## GIVEN RECORDS

◇ ◇ ◇

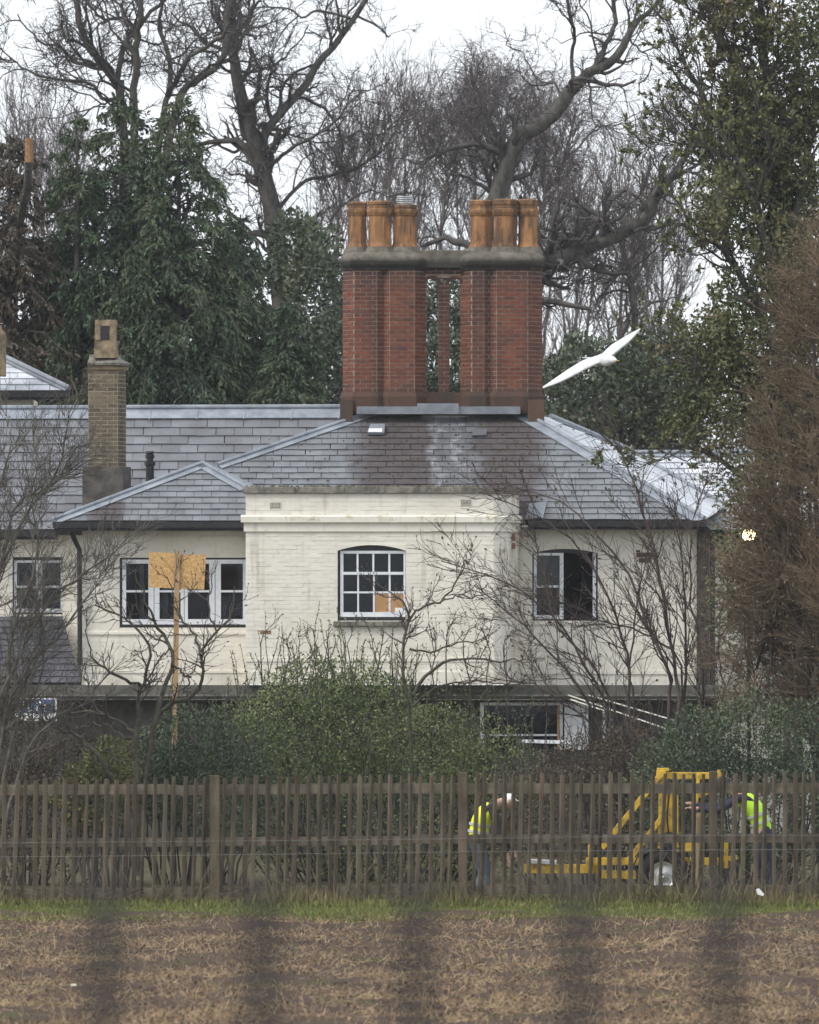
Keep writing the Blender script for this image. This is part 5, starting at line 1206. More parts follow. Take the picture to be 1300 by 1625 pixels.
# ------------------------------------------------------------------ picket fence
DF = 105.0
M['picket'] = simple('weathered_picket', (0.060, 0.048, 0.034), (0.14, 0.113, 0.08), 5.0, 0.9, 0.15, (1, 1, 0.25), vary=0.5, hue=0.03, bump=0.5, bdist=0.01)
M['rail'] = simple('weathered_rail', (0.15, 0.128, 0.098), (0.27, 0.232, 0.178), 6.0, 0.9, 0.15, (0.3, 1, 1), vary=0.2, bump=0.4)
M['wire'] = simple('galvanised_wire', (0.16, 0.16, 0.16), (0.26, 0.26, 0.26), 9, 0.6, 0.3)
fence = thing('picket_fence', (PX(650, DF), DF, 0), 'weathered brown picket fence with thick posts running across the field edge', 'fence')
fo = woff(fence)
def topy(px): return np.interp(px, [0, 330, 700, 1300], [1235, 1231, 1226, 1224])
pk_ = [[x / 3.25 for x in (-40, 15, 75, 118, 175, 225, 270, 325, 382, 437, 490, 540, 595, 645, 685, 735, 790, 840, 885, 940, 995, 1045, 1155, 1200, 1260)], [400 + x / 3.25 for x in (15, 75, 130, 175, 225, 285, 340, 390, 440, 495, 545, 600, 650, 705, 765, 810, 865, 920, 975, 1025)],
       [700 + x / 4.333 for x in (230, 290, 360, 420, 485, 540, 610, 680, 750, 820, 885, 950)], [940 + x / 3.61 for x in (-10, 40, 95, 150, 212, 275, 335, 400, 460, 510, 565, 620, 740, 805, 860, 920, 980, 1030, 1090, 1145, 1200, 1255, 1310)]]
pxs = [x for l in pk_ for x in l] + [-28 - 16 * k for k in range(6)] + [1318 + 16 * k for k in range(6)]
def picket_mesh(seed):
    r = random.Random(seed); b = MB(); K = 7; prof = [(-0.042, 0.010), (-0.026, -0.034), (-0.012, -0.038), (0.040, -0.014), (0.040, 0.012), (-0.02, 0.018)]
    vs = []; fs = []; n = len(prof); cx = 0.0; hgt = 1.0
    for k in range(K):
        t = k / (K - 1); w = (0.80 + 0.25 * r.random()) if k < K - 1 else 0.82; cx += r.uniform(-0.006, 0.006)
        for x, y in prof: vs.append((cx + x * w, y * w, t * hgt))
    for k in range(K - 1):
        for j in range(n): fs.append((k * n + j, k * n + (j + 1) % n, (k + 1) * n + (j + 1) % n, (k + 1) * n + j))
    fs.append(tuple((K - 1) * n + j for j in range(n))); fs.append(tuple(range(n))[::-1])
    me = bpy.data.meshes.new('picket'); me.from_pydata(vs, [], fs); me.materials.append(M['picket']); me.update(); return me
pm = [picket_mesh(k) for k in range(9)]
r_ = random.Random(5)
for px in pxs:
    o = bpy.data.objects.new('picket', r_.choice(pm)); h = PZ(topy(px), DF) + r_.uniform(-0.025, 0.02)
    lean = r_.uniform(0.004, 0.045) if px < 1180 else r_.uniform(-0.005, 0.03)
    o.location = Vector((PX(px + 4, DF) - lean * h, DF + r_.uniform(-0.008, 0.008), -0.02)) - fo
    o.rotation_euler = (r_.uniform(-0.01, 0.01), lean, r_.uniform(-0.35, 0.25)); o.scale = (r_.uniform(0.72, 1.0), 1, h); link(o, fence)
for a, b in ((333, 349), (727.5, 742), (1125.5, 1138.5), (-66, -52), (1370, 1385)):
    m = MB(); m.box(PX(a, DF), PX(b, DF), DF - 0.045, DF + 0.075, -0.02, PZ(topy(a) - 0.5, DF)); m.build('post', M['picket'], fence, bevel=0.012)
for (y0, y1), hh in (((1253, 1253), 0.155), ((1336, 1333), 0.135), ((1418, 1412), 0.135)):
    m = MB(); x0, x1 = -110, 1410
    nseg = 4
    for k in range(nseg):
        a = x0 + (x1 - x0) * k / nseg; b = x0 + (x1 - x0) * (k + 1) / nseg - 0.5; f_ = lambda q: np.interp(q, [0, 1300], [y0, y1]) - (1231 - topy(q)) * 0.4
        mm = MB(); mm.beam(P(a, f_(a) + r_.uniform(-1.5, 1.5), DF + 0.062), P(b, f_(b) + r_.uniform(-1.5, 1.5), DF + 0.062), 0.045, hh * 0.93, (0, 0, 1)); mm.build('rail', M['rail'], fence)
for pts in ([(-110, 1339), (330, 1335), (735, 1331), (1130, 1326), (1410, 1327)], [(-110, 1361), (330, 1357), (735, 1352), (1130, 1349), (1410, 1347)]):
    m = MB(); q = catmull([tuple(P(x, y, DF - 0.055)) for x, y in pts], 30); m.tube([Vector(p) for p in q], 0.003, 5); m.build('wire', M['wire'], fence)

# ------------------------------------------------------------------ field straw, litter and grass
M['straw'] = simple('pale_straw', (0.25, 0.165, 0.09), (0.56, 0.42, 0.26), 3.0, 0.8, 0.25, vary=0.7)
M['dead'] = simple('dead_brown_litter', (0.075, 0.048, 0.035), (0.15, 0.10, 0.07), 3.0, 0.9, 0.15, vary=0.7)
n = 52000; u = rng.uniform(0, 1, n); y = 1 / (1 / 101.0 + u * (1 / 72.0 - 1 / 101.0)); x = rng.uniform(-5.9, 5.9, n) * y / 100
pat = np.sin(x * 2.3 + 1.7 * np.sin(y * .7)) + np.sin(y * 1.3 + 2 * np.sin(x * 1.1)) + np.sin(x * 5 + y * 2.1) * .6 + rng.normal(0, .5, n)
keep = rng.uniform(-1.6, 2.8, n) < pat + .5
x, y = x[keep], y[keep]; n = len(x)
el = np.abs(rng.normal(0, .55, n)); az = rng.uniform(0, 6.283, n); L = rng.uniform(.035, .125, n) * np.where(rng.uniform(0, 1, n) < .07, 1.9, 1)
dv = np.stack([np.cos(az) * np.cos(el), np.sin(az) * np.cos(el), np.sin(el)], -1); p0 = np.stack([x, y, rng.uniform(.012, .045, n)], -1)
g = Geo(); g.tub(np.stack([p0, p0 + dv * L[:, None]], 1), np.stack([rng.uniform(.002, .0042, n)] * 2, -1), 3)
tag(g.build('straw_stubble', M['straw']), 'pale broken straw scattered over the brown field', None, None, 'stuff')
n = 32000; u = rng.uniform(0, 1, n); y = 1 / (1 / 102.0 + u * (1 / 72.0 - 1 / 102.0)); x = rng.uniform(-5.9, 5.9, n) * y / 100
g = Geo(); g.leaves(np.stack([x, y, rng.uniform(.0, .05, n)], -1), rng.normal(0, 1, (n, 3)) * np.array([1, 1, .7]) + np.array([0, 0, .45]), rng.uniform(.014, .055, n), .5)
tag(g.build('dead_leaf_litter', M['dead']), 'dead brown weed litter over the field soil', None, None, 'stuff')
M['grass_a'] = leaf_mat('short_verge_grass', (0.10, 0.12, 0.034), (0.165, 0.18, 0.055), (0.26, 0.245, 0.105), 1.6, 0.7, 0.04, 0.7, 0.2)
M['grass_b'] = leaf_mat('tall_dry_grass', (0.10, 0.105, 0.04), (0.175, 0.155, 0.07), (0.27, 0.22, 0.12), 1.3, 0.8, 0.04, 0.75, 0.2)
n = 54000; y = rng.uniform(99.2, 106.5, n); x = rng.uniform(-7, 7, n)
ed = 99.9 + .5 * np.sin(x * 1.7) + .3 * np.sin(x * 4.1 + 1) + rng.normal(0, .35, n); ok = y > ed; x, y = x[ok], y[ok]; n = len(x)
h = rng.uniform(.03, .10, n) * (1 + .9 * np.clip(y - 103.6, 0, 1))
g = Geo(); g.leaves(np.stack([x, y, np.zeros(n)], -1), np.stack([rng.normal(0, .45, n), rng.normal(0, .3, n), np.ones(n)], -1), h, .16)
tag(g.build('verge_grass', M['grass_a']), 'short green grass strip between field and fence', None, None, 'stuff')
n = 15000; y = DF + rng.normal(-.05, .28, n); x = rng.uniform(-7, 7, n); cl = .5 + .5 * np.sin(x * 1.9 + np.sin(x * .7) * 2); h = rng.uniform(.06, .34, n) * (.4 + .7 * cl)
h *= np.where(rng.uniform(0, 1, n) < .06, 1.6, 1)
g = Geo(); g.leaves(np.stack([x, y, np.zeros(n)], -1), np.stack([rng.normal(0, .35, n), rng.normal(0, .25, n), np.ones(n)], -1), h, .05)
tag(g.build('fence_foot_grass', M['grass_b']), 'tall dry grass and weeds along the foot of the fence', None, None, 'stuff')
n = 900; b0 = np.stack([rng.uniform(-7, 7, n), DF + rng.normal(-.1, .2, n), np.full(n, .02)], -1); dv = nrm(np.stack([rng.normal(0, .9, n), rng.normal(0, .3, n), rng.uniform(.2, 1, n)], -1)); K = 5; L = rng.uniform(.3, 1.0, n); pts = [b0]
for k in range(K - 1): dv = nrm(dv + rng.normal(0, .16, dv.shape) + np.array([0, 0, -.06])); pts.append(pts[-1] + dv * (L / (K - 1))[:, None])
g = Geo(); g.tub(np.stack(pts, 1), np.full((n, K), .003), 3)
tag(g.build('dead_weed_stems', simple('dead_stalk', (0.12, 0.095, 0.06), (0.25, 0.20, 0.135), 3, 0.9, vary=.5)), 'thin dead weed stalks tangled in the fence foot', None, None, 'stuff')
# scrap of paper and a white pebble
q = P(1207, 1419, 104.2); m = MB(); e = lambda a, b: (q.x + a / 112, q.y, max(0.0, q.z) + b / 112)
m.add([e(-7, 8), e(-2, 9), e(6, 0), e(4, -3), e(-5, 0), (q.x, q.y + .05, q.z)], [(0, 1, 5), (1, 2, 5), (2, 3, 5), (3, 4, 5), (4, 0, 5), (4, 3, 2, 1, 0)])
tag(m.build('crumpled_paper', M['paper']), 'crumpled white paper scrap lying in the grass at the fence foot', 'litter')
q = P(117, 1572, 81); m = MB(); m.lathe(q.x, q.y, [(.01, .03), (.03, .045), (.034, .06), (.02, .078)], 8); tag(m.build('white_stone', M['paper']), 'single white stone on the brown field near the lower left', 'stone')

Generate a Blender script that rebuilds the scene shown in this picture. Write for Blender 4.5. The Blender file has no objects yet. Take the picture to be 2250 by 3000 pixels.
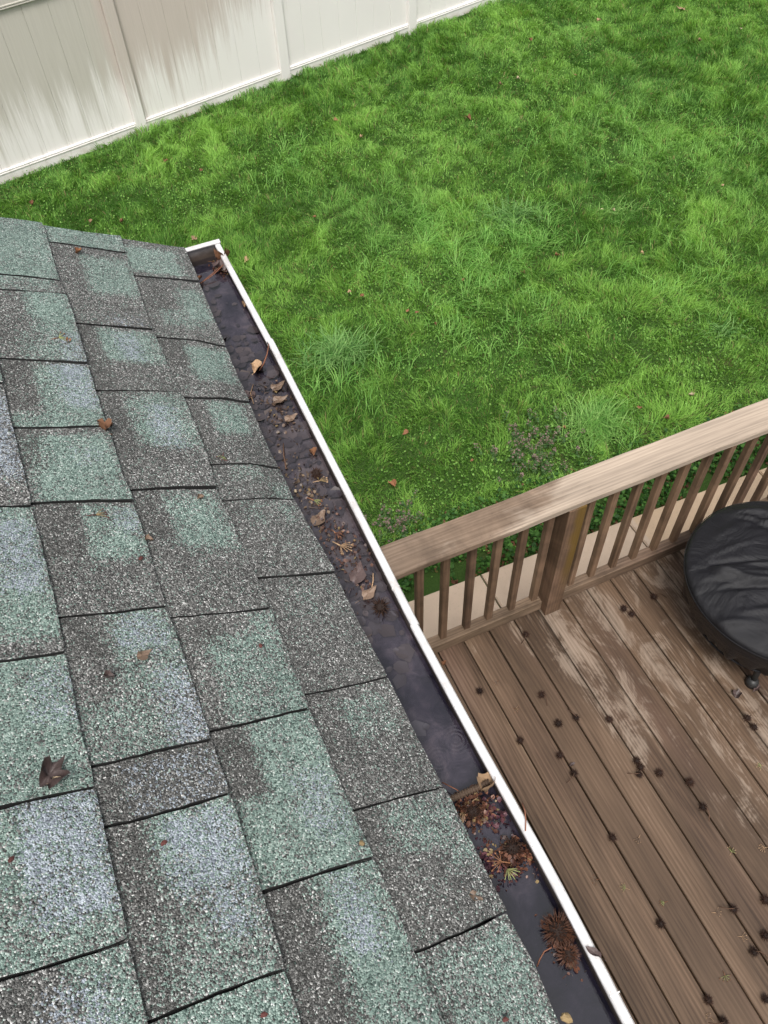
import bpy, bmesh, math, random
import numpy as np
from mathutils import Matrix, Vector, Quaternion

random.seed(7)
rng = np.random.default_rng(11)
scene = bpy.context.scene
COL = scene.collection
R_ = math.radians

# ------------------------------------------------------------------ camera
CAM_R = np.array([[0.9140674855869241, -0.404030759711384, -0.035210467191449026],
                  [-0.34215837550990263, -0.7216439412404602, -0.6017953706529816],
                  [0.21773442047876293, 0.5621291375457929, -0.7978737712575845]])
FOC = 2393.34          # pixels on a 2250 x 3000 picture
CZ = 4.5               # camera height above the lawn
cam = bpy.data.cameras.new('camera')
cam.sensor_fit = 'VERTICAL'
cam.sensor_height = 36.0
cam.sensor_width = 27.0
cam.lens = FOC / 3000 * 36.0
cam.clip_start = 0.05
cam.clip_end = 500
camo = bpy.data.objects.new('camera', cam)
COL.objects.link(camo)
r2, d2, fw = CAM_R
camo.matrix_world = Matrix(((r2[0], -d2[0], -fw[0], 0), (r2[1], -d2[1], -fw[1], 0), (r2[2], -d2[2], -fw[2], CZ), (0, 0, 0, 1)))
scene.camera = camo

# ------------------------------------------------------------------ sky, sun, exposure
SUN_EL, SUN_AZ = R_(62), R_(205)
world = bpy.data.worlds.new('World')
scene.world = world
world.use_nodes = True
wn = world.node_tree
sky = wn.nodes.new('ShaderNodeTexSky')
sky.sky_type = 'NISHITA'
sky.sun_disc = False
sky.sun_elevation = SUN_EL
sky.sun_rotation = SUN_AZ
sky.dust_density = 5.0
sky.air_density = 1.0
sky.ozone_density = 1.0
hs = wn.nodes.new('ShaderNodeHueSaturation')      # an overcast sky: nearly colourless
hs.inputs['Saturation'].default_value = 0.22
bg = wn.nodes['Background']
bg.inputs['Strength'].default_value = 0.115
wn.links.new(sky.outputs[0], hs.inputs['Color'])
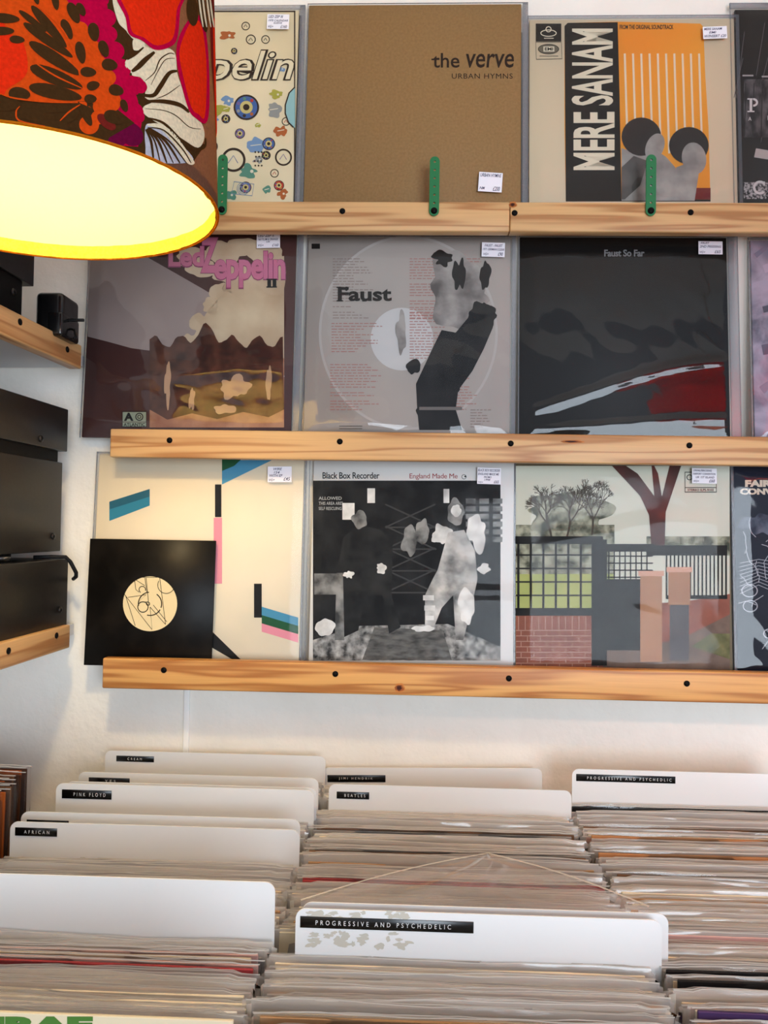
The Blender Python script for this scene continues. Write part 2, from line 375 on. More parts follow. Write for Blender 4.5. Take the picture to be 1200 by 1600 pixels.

◇ ◇ ◇

## YOUR TASK
Of the lines in this material, state how many hold the string "scene". Write no other words.

## RESULT BELOW
6